Data in this exercise:
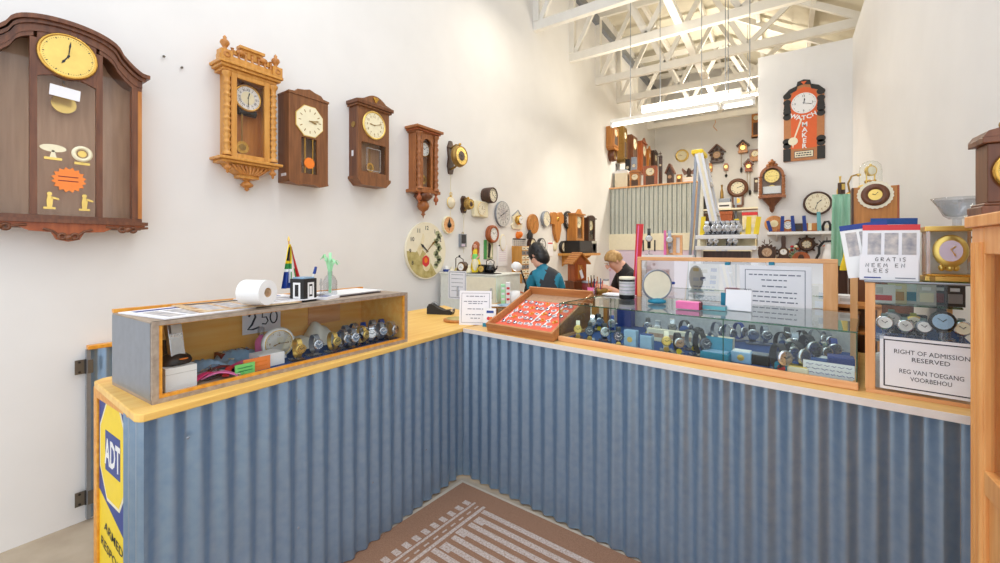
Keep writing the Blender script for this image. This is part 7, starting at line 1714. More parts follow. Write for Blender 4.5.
b = MB(); b.bx(-w / 2 - .015, w / 2 + .015, -.135, 0, -.02, 0, 'amber_walnut'); b.lathe([(0, -.21), (.02, -.19), (.03, -.15), (.03, -.13), (.06, -.09), (w * .44, -.02)], (0, -.05, 0), 'mahogany', 20, sy=.6); b.build('base_drop', t)
c, w, h = pb_(803.5, 832, 191, 215, .05)
t = thing('wall_clock', 'round brown rimmed wall clock with cream face on the white partition', 'clock', (c.x, PY, c.z))
r_ = h / 2; b = MB(); b.lathe([(r_ * .98, 0), (r_, .02), (r_ * .97, .045), (r_ * .86, .05), (r_ * .82, .035)], (0, 0, 0), 'dark_wood', 40, True, 'y'); b.build('case', t)
dial(t, (0, -.035, 0), r_ * .83, 'ivory', None, 'old_brass', 'arabic', (1, 33), handmat='ink')
a0, a1 = ony(767, 232, PY - .08).x, ony(834, 232, PY - .08).x; zsh = ony(800, 231.5, PY - .16).z
a0, a1 = ony(767, 232, PY - .16).x, ony(834, 232, PY - .16).x; a1 = min(a1, RX - .03)
t = thing('wall_shelf', 'white shelf of clocks on the white partition', 'shelf', (0, PY, zsh))
b = MB(); b.bx(a0, a1, -.17, 0, -.035, 0, 'white'); b.build('board', t, bevel=.003)
for x in (a0 + .1, a1 - .1): b = MB(); b.prism([(0, -.035), (.14, -.035), (0, -.12)][::-1], x - .01, x + .01, 'white'); o = b.build('bracket', t, rz=-PI / 2); 
def onsh(px): return Vector((ony(px, 231, PY - .1).x, PY - .1, zsh + .0005))
t = thing('plate_clock', 'round brown plate clock with pale strip at the left end of the shelf', 'clock', onsh(774), 0, rx=rad(-8))
b = MB(); b.lathe([(.1, 0), (.105, .01), (.09, .02), (.07, .014), (.05, .02), (0, .022)], (0, 0, .105), 'honey', 28, True, 'y'); b.build('plate', t)
b = MB(); b.disc((0, 0, .105), .045, -.021, -.024, 'painted_buff'); b.build('dial', t)
for i, (px, tl, m, hh_, lb) in enumerate(((771, 14, 'royal', .14, 'short blue ribbon card leaning across the plate clock'), (782, -2, 'royal', .19, 'blue ribbon card left of the small mantel clock'), (793.5, 4, 'royal', .19, 'blue ribbon card right of the small mantel clock'), (805, 4, 'royal', .185, 'blue ribbon card in the middle of the shelf'), (819, 2, 'teal_pale', .225, 'pale teal ribbon card near the right end of the shelf'))):
    b = MB(); b.prism([(-.02, 0), (.02, 0), (.018, hh_), (-.018, hh_)], -.004, .004, m); o = one(b, 'ribbon_card', lb, 'card', onsh(px) + Vector((0, -.055, .006)), 0, 'ribbon cards on the shelf'); o.rotation_euler = (0, rad(-tl), 0)
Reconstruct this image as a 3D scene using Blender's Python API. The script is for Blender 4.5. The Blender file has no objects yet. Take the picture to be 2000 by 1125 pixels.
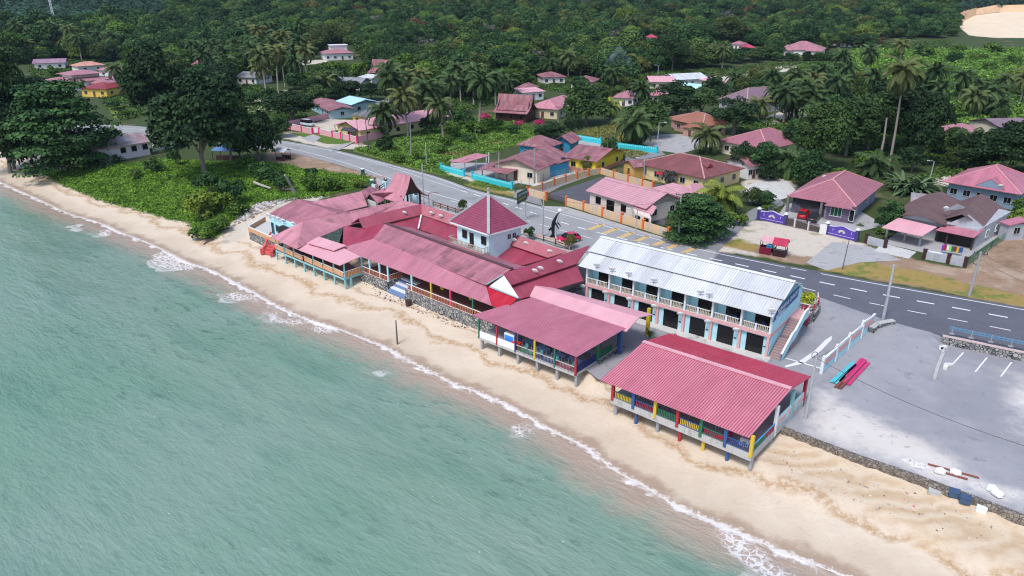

Task brief:
Drop the images and repeat the data exactly.

Reply:
Keep writing the Blender script for this image. This is part 7, starting at line 1714. More parts follow. Write for Blender 4.5.
b = MB(); b.bx(-w / 2 - .015, w / 2 + .015, -.135, 0, -.02, 0, 'amber_walnut'); b.lathe([(0, -.21), (.02, -.19), (.03, -.15), (.03, -.13), (.06, -.09), (w * .44, -.02)], (0, -.05, 0), 'mahogany', 20, sy=.6); b.build('base_drop', t)
c, w, h = pb_(803.5, 832, 191, 215, .05)
t = thing('wall_clock', 'round brown rimmed wall clock with cream face on the white partition', 'clock', (c.x, PY, c.z))
r_ = h / 2; b = MB(); b.lathe([(r_ * .98, 0), (r_, .02), (r_ * .97, .045), (r_ * .86, .05), (r_ * .82, .035)], (0, 0, 0), 'dark_wood', 40, True, 'y'); b.build('case', t)
dial(t, (0, -.035, 0), r_ * .83, 'ivory', None, 'old_brass', 'arabic', (1, 33), handmat='ink')
a0, a1 = ony(767, 232, PY - .08).x, ony(834, 232, PY - .08).x; zsh = ony(800, 231.5, PY - .16).z
a0, a1 = ony(767, 232, PY - .16).x, ony(834, 232, PY - .16).x; a1 = min(a1, RX - .03)
t = thing('wall_shelf', 'white shelf of clocks on the white partition', 'shelf', (0, PY, zsh))
b = MB(); b.bx(a0, a1, -.17, 0, -.035, 0, 'white'); b.build('board', t, bevel=.003)
for x in (a0 + .1, a1 - .1): b = MB(); b.prism([(0, -.035), (.14, -.035), (0, -.12)][::-1], x - .01, x + .01, 'white'); o = b.build('bracket', t, rz=-PI / 2); 
def onsh(px): return Vector((ony(px, 231, PY - .1).x, PY - .1, zsh + .0005))
t = thing('plate_clock', 'round brown plate clock with pale strip at the left end of the shelf', 'clock', onsh(774), 0, rx=rad(-8))
b = MB(); b.lathe([(.1, 0), (.105, .01), (.09, .02), (.07, .014), (.05, .02), (0, .022)], (0, 0, .105), 'honey', 28, True, 'y'); b.build('plate', t)
b = MB(); b.disc((0, 0, .105), .045, -.021, -.024, 'painted_buff'); b.build('dial', t)
for i, (px, tl, m, hh_, lb) in enumerate(((771, 14, 'royal', .14, 'short blue ribbon card leaning across the plate clock'), (782, -2, 'royal', .19, 'blue ribbon card left of the small mantel clock'), (793.5, 4, 'royal', .19, 'blue ribbon card right of the small mantel clock'), (805, 4, 'royal', .185, 'blue ribbon card in the middle of the shelf'), (819, 2, 'teal_pale', .225, 'pale teal ribbon card near the right end of the shelf'))):
    b = MB(); b.prism([(-.02, 0), (.02, 0), (.018, hh_), (-.018, hh_)], -.004, .004, m); o = one(b, 'ribbon_card', lb, 'card', onsh(px) + Vector((0, -.055, .006)), 0, 'ribbon cards on the shelf'); o.rotation_euler = (0, rad(-tl), 0)
Reconstruct this image as a 3D scene using Blender's Python API. The script is for Blender 4.5. The Blender file has no objects yet. Take the picture to be 2000 by 1125 pixels.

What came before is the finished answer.